PROBLEM:
Report every line below that holds the word "picture".

SUPPLIED ENTRIES:
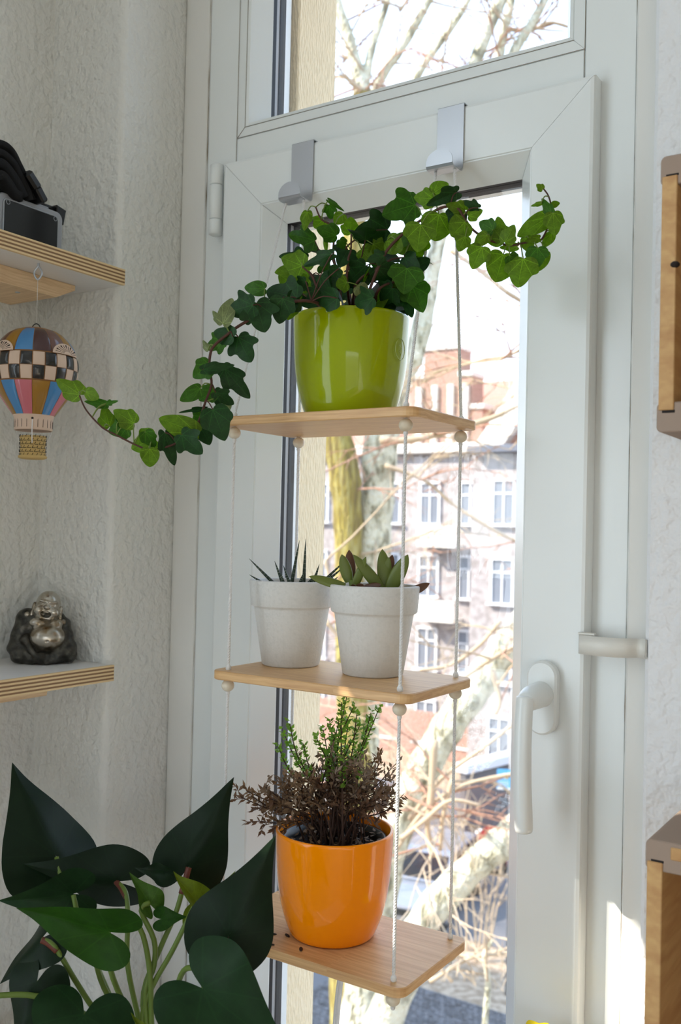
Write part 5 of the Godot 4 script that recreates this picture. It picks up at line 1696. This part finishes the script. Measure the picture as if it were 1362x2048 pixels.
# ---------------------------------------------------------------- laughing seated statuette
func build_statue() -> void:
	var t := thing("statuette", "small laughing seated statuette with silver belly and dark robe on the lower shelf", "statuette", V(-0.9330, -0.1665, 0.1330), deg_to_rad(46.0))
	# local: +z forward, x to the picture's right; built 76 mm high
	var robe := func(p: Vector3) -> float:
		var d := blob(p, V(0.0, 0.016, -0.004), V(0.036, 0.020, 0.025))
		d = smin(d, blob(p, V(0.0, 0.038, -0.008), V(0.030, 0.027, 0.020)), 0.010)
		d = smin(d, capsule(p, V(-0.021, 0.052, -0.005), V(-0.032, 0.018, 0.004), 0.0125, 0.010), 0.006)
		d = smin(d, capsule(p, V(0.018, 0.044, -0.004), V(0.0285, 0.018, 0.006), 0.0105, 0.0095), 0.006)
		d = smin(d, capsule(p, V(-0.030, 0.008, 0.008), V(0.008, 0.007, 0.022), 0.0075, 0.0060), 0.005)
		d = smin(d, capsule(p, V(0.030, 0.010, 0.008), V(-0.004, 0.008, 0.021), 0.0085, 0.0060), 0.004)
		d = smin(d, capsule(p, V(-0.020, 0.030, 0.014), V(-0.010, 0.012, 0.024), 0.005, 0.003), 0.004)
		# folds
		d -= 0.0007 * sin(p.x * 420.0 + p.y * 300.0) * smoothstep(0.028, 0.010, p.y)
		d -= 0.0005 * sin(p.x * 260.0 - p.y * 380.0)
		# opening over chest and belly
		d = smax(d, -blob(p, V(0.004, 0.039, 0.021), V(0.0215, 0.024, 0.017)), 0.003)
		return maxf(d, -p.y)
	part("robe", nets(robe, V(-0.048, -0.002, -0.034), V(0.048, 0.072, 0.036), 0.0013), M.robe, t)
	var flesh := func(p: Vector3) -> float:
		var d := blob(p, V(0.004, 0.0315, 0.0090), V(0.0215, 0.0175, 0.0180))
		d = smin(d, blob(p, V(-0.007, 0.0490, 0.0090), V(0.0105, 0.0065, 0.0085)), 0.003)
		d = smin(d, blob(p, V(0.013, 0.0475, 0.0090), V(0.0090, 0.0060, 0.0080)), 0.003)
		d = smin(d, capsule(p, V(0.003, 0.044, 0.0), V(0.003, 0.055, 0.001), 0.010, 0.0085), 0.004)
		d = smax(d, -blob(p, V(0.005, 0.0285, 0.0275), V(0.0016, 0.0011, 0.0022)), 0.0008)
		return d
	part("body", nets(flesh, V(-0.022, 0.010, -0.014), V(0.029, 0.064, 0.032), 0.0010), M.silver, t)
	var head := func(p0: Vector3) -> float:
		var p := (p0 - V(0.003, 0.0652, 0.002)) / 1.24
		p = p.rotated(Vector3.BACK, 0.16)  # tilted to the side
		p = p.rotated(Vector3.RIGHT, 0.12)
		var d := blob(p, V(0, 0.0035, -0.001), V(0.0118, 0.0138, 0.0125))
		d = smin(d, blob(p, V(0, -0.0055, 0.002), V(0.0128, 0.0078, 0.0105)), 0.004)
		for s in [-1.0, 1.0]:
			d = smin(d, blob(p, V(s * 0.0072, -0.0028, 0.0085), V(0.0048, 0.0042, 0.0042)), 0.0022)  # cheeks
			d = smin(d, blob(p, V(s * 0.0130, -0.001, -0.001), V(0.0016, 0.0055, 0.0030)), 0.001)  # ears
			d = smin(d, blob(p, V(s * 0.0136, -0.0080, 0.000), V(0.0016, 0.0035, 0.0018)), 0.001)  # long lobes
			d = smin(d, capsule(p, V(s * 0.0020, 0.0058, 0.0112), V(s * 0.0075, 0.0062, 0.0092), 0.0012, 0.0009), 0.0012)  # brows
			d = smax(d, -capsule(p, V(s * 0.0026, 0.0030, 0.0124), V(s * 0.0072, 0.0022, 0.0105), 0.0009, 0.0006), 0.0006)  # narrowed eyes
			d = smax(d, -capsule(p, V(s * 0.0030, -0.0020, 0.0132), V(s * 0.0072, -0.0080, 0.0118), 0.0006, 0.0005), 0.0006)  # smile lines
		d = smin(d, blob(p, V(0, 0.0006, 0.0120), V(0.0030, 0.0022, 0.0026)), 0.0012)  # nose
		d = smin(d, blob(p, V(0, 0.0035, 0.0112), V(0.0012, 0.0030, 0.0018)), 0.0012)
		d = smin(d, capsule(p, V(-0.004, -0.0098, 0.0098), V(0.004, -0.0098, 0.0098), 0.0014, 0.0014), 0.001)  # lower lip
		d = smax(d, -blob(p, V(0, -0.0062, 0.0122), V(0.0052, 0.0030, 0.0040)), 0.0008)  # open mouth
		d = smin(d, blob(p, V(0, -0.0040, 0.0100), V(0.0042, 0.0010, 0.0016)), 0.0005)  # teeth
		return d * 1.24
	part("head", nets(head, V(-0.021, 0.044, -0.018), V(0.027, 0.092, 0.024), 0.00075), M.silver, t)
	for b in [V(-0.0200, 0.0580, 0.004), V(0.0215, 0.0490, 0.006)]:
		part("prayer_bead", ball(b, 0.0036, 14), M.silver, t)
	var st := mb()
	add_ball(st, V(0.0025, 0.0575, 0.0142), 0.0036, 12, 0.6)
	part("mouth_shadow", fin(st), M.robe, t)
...
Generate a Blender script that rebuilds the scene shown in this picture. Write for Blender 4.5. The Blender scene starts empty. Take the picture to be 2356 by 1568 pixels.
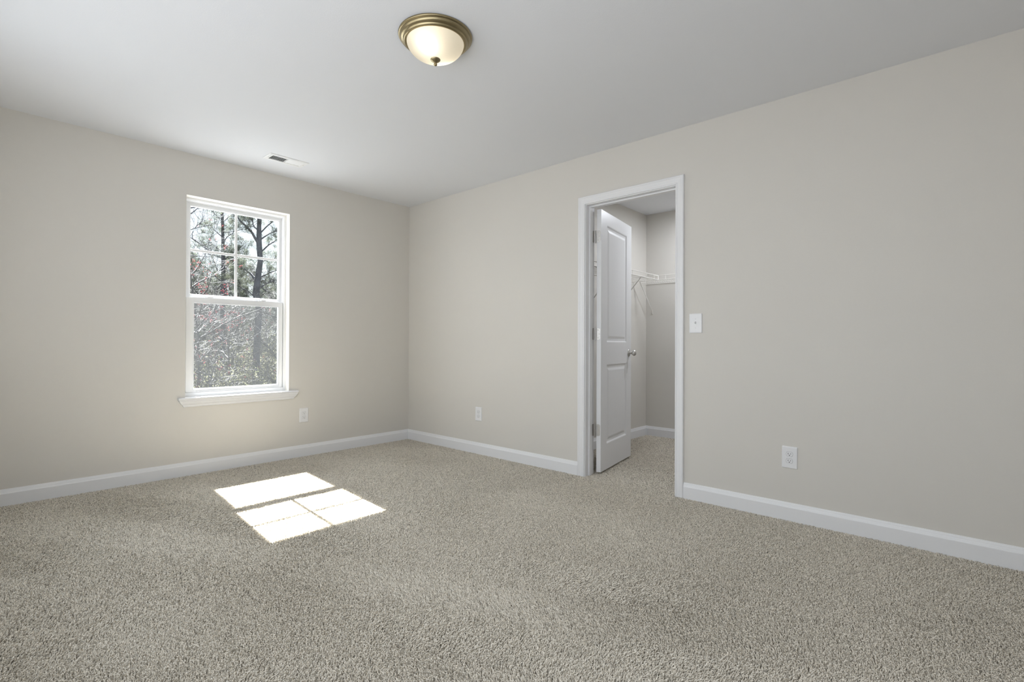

EXERCISE ANSWER:
Write part 5 of the Godot 4 script that recreates this picture. It picks up at line 1696. This part finishes the script. Measure the picture as if it were 1362x2048 pixels.
	# local: +z forward, x to the picture's right; built 76 mm high
Generate a Blender script that rebuilds the scene shown in this picture. Write for Blender 4.5. The Blender scene starts empty. Take the picture to be 2356 by 1568 pixels.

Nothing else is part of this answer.